A year or so ago I drove the long long way home dodging hail clouds in my new-to-me ride.
Tungsten.
For the three weeks prior, she had been parked under the spruce tree which occupies 100% of my parents’ front yard. The lowest part of the tree conceded itself to the mountain ash tree I planted with my maternal grandfather in 1984. He had a green thumb and could truly make anything grow - even in Colorado. I don’t know the origin story of the tree we planted, but the tree my grandfather planted with my brother was an oak - a sterile cutting of the Jesse Owens tree which didn’t make it much longer than the ash.
I otherwise don’t have many actual memories of my grandfather, who died in the way I hope all of my loved ones go - in his sleep after an epic day of golf with brand new clubs.

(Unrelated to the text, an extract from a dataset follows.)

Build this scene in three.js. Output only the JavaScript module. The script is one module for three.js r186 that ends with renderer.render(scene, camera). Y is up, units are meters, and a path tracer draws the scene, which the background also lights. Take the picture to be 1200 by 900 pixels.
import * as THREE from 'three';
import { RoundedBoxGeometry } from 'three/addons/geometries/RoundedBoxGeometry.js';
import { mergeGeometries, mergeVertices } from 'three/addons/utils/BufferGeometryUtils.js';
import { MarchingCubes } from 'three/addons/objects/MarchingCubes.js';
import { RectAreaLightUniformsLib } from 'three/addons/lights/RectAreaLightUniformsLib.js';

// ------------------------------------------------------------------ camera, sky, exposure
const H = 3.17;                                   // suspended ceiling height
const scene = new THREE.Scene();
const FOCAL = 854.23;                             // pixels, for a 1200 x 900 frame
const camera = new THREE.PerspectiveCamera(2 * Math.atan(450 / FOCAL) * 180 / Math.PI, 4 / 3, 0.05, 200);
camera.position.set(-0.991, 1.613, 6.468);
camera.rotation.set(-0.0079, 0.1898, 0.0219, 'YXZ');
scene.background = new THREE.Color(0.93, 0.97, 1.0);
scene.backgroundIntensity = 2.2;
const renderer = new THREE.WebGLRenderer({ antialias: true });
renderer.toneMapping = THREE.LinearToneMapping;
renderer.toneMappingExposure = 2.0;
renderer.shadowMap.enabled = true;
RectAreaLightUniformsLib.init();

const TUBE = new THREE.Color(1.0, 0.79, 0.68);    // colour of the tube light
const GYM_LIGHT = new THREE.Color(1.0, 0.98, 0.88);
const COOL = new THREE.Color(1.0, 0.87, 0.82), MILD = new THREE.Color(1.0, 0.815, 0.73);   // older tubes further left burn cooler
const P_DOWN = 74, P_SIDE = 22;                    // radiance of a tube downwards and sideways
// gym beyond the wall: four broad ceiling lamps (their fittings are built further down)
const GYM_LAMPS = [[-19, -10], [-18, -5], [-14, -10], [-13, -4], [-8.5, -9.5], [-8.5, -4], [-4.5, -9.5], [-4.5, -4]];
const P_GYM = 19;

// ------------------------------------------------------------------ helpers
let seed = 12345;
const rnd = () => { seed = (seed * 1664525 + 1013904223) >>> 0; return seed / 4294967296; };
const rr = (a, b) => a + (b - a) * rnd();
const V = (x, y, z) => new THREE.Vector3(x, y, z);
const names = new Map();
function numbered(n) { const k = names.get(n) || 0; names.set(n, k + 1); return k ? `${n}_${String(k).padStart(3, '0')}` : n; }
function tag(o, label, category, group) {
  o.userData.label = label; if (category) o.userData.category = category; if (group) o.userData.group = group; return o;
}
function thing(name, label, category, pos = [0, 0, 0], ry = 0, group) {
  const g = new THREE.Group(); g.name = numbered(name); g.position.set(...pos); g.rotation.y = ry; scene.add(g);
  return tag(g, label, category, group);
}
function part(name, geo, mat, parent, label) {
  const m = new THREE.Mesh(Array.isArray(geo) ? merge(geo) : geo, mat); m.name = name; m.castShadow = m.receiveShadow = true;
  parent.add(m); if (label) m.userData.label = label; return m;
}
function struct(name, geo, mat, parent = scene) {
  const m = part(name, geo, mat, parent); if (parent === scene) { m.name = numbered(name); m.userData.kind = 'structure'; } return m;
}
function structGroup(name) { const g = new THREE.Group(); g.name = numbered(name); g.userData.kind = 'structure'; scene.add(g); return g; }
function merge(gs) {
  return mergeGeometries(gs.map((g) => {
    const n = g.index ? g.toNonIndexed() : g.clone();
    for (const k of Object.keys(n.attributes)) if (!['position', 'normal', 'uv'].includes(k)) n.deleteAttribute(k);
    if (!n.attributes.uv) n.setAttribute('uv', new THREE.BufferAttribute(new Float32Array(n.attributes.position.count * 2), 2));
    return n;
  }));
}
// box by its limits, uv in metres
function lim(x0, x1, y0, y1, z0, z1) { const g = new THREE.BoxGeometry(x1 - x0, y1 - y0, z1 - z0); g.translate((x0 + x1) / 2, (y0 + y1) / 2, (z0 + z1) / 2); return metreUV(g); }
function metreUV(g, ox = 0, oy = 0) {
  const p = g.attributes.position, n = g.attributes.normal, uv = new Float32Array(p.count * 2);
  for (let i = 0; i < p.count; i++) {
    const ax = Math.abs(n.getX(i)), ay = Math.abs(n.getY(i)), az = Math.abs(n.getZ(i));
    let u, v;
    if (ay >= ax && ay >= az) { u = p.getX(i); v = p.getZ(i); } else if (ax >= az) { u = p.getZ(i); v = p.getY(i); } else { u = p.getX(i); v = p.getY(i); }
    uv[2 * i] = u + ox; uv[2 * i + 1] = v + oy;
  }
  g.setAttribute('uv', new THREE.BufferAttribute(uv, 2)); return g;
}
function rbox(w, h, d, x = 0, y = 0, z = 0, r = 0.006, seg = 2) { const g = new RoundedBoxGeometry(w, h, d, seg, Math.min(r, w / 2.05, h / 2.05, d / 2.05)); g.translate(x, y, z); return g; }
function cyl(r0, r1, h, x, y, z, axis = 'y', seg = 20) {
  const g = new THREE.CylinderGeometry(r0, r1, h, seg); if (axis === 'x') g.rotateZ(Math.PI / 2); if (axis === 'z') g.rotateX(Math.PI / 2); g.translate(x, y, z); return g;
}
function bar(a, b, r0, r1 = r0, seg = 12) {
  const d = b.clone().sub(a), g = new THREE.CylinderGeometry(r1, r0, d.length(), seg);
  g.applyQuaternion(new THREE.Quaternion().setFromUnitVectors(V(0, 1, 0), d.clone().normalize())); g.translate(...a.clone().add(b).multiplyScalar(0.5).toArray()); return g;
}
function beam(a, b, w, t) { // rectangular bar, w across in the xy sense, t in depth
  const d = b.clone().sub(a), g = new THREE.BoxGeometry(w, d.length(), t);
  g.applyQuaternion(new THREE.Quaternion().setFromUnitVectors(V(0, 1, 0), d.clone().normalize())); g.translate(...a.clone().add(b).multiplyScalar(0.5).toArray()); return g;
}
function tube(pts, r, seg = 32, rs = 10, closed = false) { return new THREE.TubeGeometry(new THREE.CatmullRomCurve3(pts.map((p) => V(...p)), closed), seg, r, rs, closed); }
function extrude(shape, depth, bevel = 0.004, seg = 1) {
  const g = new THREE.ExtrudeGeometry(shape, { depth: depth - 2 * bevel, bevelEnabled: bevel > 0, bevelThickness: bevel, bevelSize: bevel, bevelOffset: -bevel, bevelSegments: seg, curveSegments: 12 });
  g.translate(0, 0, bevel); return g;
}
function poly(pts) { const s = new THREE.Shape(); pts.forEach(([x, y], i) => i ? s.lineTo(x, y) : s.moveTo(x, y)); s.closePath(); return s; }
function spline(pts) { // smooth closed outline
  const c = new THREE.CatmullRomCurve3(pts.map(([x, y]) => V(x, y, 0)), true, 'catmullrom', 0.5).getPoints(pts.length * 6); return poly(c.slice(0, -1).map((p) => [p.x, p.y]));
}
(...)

Some thirty years later, the mountain ash split cleanly in half after some heavy, late spring snow, and was cut away to reveal this gaping, lopsided hole the size of a 2017 Subaru Outback. The legacy of that tree is that darned hole, as well as six coasters my dad sliced, sanded, and varnished for me. I’m too sentimental to let that one singular grandparently memory exist only in the ether. As the spring of 2023 yielded to the summer, terrific hail storms appeared in the nightly forecast, and my father decided to tuck the Subaru in until I could come and get her. He covered her with a tarp and skirted a notice from the HOA that his is not a neighborhood for lawn parking.
The day I picked her up, the ride back was harrowing, as I turned west and then south and then west again, slinking through a charming and quaint downtown Broomfield and the actual farm-ish fields that still surround it. I photographed hail clouds each of the two times I stopped along the otherwise one hour route. We made it home unscathed, me with teeth chattering because I couldn’t fine tune her confounding dash to offer heat instead of A/C.
My dad called her W, because her color is described as Tungsten, whose chemical symbol is W (originally Wolframite). Her luster is wolf-like, according to the marketing team and the owner’s manual.
She’s smart and spunky - knows when my phone is nearby and also turns the dial to pandora without fail. If you navigate to Spotify or audible, and then try to adjust the volume, she’s right back at The National radio. She has a particular fondness, which thankfully I share.